▸ **EXERCISE BRIEF**
For each line below that includes the word "part", make a copy.

##############################

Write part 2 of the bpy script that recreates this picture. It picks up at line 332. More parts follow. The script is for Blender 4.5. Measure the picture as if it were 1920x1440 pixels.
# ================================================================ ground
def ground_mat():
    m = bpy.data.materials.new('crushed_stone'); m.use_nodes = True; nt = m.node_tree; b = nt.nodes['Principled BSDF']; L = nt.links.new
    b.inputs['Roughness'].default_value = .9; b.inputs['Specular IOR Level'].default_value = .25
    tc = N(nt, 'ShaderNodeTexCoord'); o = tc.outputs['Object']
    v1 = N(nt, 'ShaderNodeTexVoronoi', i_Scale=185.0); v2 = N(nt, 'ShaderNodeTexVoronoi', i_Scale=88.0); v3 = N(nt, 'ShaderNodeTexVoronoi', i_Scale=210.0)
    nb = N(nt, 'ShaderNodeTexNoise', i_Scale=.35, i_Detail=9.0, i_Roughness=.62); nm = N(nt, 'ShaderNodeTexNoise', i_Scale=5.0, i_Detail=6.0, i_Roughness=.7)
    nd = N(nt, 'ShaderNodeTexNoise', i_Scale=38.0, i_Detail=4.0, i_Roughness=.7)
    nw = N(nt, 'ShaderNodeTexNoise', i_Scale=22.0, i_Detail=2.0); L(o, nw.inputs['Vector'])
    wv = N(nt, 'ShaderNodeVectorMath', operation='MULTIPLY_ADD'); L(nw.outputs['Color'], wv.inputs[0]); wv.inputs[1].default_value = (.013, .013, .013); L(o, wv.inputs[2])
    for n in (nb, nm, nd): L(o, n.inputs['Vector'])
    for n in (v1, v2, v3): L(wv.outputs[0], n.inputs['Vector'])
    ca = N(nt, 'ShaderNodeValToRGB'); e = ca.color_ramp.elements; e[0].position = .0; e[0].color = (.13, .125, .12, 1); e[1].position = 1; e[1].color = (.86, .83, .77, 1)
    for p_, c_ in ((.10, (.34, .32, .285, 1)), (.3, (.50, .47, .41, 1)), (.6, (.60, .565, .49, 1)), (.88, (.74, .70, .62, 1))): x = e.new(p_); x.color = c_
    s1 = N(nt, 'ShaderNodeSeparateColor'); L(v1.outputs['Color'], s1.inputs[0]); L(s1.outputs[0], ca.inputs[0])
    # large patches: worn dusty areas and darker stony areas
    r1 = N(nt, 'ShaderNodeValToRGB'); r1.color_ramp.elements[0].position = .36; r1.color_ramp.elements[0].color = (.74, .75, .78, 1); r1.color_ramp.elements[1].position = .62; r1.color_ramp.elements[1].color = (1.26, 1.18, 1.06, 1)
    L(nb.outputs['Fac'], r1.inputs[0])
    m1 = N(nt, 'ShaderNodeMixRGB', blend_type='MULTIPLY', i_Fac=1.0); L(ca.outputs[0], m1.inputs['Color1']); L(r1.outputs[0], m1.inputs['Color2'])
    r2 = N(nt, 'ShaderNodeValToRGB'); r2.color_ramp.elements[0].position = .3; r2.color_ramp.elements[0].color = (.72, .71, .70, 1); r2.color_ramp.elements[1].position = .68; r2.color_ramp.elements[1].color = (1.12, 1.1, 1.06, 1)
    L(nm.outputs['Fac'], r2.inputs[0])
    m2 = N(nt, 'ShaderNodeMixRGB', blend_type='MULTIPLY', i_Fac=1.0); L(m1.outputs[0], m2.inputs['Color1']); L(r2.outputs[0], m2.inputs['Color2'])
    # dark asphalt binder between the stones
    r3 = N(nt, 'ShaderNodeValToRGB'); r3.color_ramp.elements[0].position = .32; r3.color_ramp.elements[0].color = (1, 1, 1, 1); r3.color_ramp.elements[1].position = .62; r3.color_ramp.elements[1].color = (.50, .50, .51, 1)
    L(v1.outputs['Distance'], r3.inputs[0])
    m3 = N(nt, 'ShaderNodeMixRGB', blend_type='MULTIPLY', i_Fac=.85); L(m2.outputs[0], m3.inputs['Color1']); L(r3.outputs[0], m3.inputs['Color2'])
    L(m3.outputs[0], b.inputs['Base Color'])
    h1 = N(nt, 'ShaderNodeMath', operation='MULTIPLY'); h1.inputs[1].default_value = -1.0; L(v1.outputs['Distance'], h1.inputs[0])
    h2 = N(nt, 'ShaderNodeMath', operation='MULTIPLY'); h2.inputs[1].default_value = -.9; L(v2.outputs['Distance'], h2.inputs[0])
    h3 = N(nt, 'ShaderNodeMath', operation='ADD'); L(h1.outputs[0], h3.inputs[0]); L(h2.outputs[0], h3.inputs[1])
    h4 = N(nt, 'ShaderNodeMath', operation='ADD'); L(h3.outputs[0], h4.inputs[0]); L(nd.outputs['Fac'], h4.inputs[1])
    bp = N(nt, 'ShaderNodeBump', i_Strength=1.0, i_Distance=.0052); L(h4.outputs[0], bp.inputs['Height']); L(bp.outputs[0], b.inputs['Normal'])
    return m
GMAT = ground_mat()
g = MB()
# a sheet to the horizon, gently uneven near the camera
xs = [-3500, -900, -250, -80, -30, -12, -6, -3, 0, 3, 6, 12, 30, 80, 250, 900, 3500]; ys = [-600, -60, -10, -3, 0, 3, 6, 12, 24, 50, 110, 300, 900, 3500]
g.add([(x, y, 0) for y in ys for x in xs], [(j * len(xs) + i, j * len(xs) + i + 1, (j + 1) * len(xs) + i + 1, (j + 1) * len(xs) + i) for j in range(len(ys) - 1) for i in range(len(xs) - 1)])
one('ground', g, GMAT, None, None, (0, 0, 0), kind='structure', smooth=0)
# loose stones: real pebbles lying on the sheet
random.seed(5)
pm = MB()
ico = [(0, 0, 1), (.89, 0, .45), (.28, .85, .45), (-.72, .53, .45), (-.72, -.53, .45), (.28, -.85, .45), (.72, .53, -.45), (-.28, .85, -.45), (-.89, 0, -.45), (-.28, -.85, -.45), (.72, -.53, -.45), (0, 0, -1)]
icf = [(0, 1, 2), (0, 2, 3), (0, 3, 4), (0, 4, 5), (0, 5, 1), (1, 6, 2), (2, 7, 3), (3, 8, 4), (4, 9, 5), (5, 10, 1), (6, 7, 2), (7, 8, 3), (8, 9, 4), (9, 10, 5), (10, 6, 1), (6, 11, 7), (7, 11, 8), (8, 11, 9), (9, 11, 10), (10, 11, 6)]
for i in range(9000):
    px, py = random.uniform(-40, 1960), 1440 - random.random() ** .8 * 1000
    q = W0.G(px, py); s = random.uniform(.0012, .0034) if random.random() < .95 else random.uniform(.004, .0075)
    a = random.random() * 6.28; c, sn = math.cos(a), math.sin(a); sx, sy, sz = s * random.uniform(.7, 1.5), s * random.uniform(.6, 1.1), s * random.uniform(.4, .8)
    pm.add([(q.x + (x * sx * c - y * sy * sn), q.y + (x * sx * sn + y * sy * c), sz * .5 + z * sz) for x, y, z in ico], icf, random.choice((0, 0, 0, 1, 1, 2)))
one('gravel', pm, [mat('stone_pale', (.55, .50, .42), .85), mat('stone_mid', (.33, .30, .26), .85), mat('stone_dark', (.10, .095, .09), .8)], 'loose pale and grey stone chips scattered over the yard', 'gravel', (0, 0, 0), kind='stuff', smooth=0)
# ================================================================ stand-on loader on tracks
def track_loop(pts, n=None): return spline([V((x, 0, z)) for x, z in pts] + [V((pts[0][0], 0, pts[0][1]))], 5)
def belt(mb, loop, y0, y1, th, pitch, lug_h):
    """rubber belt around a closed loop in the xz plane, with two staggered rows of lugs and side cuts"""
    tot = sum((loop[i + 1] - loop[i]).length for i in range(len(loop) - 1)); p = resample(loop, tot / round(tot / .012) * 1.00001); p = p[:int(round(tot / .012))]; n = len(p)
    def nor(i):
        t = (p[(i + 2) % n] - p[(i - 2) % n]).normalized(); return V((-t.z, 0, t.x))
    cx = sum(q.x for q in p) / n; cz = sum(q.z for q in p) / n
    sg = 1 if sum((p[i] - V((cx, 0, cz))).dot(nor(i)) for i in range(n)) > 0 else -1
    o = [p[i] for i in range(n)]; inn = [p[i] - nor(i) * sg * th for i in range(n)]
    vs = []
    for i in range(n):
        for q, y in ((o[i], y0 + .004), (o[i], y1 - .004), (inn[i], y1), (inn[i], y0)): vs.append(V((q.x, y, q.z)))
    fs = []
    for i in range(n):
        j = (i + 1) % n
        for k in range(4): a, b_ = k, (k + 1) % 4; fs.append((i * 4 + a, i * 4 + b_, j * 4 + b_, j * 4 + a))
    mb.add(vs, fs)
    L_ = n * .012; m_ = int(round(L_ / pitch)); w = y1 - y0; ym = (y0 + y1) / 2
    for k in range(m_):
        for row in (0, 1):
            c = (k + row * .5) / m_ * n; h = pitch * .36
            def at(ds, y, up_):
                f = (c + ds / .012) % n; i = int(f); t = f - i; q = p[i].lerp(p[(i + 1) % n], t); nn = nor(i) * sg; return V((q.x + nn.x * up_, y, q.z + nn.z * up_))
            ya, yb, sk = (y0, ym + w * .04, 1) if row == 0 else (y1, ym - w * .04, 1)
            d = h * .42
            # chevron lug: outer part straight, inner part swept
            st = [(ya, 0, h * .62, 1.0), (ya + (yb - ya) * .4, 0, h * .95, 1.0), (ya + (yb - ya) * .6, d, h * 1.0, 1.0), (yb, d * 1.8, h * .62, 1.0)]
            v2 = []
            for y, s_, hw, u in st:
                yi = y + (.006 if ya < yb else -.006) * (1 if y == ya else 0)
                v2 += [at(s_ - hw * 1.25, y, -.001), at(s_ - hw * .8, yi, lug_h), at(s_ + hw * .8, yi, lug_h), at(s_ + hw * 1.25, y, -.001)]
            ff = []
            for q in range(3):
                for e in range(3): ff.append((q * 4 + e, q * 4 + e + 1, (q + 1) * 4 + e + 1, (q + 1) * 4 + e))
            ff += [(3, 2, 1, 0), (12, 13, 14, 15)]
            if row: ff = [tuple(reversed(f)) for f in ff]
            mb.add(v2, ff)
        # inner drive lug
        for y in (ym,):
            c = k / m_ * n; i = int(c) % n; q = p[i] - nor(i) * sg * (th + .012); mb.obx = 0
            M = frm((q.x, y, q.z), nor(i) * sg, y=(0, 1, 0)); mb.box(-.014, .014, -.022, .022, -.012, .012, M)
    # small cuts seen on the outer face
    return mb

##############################

▸ **FULL OUTPUT**
Write part 2 of the bpy script that recreates this picture. It picks up at line 332. More parts follow. The script is for Blender 4.5. Measure the picture as if it were 1920x1440 pixels.
            # chevron lug: outer part straight, inner part swept